Design is About People, Not Design
As designers, it’s easy to slip into the habit of designing for ourselves. Movies, packaging, Pinterest, and our own excitement to create sometimes overrides the true focus of any design outcome… people. This September in my Applied Interaction Design course students and I explored this idea through an assignment titled People-Driven Design that challenged us to remember that people come first in the design process, then comes the development of outcomes.
People-Drven Design is unique to any design experience I have developed and taught. The assignment started with 115 slips of paper gathered into five piles, each with a different characteristic of a person printed on them. In aggregate, a slip from each pile combined to embody a persona who would be the person-driver for each students’ work. On the first day of People-Driven Design students chose their slips of paper that comprised their person. The results were most often closer to reality than I expected slips of paper could produce. Some personas included:
A 75 year-old woman living in Tempe, Arizona in 1995 whose hobby is quilting.
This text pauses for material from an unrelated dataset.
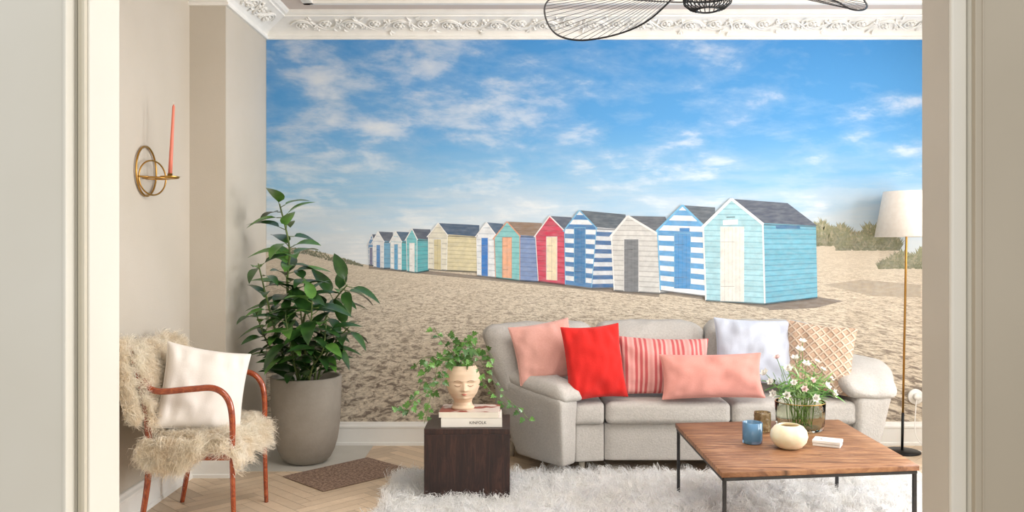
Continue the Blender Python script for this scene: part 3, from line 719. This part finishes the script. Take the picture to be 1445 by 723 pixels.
# ================================================================= ARMCHAIR
yn,yf=4.14,4.68
g=NG('warm_bentwood',.25); oc,x,y,z=g.sep(); n=g.noise(g.comb(g.math('MULTIPLY',x,6.0),g.math('MULTIPLY',y,20.0),g.math('MULTIPLY',z,6.0)),3,6,.65,2); g.base(g.ramp(n,[(.3,(110,40,18)),(.5,(152,66,30)),(.7,(186,94,44))])); g.b.inputs['Coat Weight'].default_value=.7; m_bent=g.m
root=empty('armchair',(-1.58,4.41,0),'reddish bentwood armchair draped with a sheepskin','armchair')
for yy in (yn,yf):
    pth=spline([(-1.352,yy,.0),(-1.362,yy,.35),(-1.362,yy,.56),(-1.385,yy,.665),(-1.45,yy,.715),(-1.56,yy,.712),(-1.70,yy,.70),(-1.765,yy,.715),(-1.80,yy,.76)],8)
    b=B(); b.tube(pth,[.0115+.0045*min(1,i/20) for i in range(len(pth))],12); b.obj('arm',m_bent,parent=root)
    pth=spline([(-1.815,yy,0),(-1.775,yy,.25),(-1.765,yy,.44),(-1.80,yy,.70),(-1.87,yy,.92)],8)
    b=B(); b.tube(pth,[.012+.005*math.sin(i/len(pth)*3.1) for i in range(len(pth))],12); b.obj('back_leg',m_bent,parent=root)
b=B(); b.box(-1.78,-1.35,yn-.012,yn+.016,.365,.41); b.box(-1.78,-1.35,yf-.016,yf+.012,.365,.41); b.box(-1.375,-1.345,yn,yf,.36,.41); b.box(-1.785,-1.755,yn,yf,.365,.41)
bevel(b.obj('seat_frame',m_bent,parent=root,smooth=False),.008)
m_canv=linen('cream_canvas',(226,216,198),(200,188,168))
softbox('seat',quad4([(-1.77,yn+.02),(-1.36,yn+.02),(-1.36,yf-.02),(-1.77,yf-.02)],.40),quad4([(-1.77,yn+.02),(-1.36,yn+.02),(-1.36,yf-.02),(-1.77,yf-.02)],.45),.02,mat=m_canv,parent=root)
softbox('backrest',quad4([(-1.80,yn+.02),(-1.765,yn+.02),(-1.765,yf-.02),(-1.80,yf-.02)],.52),quad4([(-1.885,yn+.02),(-1.85,yn+.02),(-1.85,yf-.02),(-1.885,yf-.02)],.90),.015,mat=m_canv,parent=root)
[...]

A 55 year-old man living in Los Angeles, California in 1955 who likes Mickey Mouse.
A 35 year-old woman living in Boston, Massachusetts in 2015 whose hobby is cycling.
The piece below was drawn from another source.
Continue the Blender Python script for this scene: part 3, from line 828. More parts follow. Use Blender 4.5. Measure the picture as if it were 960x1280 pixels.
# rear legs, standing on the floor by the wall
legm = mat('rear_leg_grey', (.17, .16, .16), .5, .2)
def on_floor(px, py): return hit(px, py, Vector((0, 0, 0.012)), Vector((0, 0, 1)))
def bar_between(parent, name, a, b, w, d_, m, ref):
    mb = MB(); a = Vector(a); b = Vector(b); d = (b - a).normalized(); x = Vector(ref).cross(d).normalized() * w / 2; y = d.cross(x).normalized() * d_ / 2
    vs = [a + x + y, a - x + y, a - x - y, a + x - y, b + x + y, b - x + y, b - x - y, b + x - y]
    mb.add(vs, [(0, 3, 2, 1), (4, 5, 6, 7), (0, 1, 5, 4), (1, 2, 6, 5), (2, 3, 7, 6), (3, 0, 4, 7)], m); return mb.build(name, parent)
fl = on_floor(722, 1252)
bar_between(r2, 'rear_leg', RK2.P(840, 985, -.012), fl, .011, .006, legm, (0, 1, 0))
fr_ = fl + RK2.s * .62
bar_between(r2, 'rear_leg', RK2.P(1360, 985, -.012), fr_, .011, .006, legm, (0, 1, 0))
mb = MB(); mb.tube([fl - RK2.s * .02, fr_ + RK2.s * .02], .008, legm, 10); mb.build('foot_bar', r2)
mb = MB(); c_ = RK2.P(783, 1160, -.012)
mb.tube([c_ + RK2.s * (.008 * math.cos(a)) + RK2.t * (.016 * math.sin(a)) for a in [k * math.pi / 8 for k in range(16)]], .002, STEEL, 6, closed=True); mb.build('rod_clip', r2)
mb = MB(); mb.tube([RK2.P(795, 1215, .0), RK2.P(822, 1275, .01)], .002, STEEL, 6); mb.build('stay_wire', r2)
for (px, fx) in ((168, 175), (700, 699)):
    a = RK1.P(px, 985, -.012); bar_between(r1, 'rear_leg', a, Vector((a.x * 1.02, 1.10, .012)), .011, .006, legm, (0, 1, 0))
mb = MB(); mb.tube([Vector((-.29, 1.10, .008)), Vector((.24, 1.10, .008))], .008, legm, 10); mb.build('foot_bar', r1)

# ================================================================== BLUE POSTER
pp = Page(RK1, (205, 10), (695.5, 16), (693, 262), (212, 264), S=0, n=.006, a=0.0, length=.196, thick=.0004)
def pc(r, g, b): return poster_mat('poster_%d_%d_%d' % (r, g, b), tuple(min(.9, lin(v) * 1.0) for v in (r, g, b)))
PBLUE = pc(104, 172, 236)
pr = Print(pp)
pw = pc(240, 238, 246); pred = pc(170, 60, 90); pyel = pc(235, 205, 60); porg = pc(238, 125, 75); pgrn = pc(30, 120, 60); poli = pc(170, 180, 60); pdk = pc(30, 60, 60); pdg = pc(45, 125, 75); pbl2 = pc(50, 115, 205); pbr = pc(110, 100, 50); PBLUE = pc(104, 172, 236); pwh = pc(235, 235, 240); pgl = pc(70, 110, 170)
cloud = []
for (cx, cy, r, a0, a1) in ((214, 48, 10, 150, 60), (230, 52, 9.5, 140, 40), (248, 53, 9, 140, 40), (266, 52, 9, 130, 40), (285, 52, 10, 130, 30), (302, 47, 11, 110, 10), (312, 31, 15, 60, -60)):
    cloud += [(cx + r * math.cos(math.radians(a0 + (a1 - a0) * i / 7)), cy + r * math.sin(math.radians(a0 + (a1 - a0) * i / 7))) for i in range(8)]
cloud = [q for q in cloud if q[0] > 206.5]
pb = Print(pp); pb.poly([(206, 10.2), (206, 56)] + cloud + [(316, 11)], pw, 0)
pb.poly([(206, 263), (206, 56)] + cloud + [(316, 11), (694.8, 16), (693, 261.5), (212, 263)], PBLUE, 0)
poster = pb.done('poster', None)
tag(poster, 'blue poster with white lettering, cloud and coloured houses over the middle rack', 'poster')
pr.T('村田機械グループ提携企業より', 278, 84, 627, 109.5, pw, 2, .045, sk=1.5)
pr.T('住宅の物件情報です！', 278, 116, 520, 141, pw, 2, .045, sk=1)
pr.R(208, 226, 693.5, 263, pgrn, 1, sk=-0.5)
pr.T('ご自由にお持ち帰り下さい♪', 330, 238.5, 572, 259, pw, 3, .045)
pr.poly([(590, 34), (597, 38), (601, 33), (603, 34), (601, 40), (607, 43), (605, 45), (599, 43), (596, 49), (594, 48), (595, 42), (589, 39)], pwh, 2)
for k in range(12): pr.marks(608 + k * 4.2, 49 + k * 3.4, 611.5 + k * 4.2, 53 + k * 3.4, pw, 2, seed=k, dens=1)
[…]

A 21 year-old man living in Las Vegas, Nevada in 1995 who likes perfumes.
A 35 year-old woman living in Montpelier, Vermont in 1865 who likes carriages.
Granted, not every persona who was collected aligned smoothly. One student had a 35 year-old woman from Montpelier living in 1860 interested in muscle cars. Considering the combustion engine had not been invented in Civil War times the hobby had to be altered a bit to simply be “carriages.” But as a whole, each persona created a suggestion of a person like you and me: a person with interests who would be shaped by the era, place, and position in which they lived.
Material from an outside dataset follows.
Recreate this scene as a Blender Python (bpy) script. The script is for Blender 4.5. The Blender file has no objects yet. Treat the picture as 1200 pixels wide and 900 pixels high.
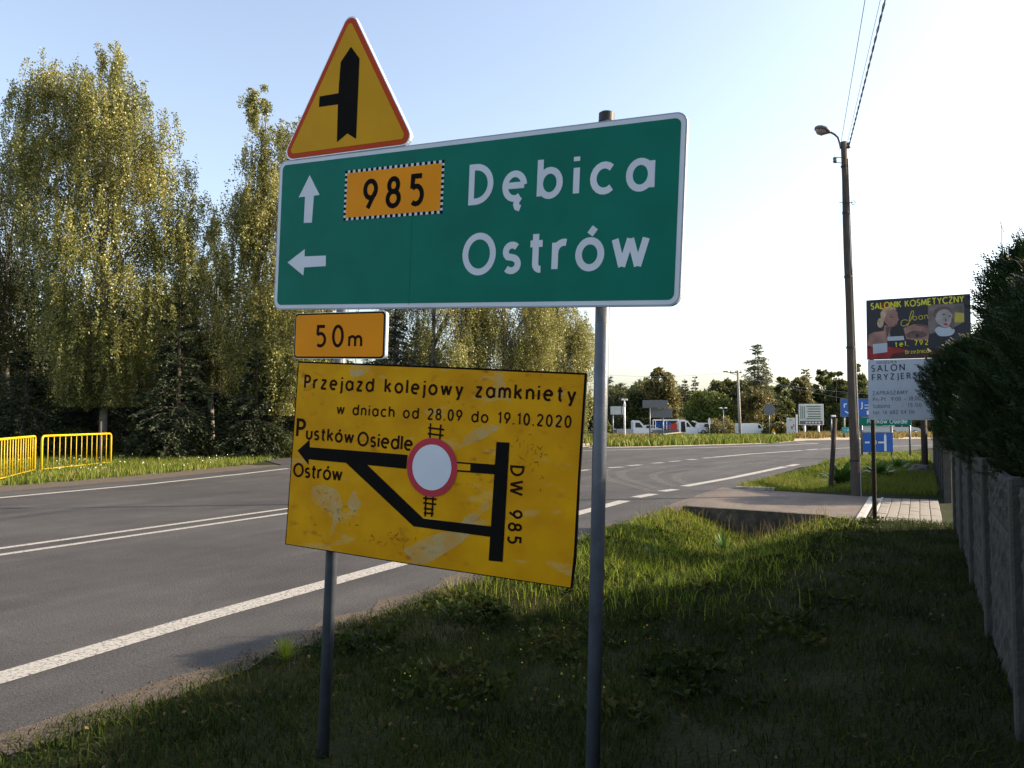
import bpy, math, random
import numpy as np
from mathutils import Vector, Matrix
R = math.radians
random.seed(7); rng = np.random.default_rng(7)
SC = bpy.context.scene
COL = SC.collection

# ------------------------------------------------------------------ camera
CAM_H, FOC, PITCH = 1.6, 930.0, math.atan(40/930)
cam = bpy.data.objects.new('camera', bpy.data.cameras.new('camera')); COL.objects.link(cam)
cam.location = (0, 0, CAM_H); cam.rotation_euler = (R(90)+PITCH, 0, 0)
cam.data.sensor_width = 36; cam.data.lens = 36*FOC/1200; cam.data.clip_end = 3000; cam.data.clip_start = .05
SC.camera = cam
SC.render.resolution_x, SC.render.resolution_y = 1024, 768

# ------------------------------------------------------------------ light
SUN_AZ, SUN_EL = R(83), R(26)          # azimuth clockwise from +Y
w = bpy.data.worlds.new('World'); SC.world = w; w.use_nodes = True
nt = w.node_tree; nt.nodes.clear()
sky = nt.nodes.new('ShaderNodeTexSky'); sky.sky_type = 'NISHITA'; sky.sun_disc = False
sky.sun_elevation = SUN_EL; sky.sun_rotation = SUN_AZ
sky.air_density = 1.0; sky.dust_density = 2.4; sky.ozone_density = 1.4; sky.altitude = 0
bg = nt.nodes.new('ShaderNodeBackground'); bg.inputs['Strength'].default_value = 0.15
ow = nt.nodes.new('ShaderNodeOutputWorld')
hs = nt.nodes.new('ShaderNodeHueSaturation'); hs.inputs['Saturation'].default_value = .78
nt.links.new(sky.outputs[0], hs.inputs['Color']); nt.links.new(hs.outputs[0], bg.inputs[0]); nt.links.new(bg.outputs[0], ow.inputs[0])
sl = bpy.data.lights.new('sun', 'SUN'); sl.energy = 5.0; sl.angle = R(.5); sl.color = (1, .84, .62)
sun = bpy.data.objects.new('sun', sl); COL.objects.link(sun)
sd = Vector((math.sin(SUN_AZ)*math.cos(SUN_EL), math.cos(SUN_AZ)*math.cos(SUN_EL), math.sin(SUN_EL)))
sun.rotation_euler = sd.to_track_quat('Z', 'Y').to_euler(); sun.location = (30, -5, 30)
SC.view_settings.view_transform = 'Standard'; SC.view_settings.look = 'None'
SC.view_settings.exposure = 1.15; SC.view_settings.gamma = 1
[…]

Following the persona selection process, students developed their projects based on the people for whom they designed. The result was a wide range of products, services, and brands that were catered specifically to meet their person’s needs or likes. A series of Star Trek themed surfboards were created based on a 16 year-old boy in Myrtle Beach, South Carolina. Environmental design for a Paris-inspired restaurant was developed to showcase the baking of a woman living in Louisville, Kentucky. Outlaw-inspired baseball cards were crafted to delight a nine year-old boy who lived in 1880 in Provo, Utah. Each persona inspired designers’ research into the eras they would have lived and the hobbies they would have embraced. The result was a series of outcomes that were driven by people, and my students grew their skills (and enjoyed) the process of creating work that would serve, inspire, and delight.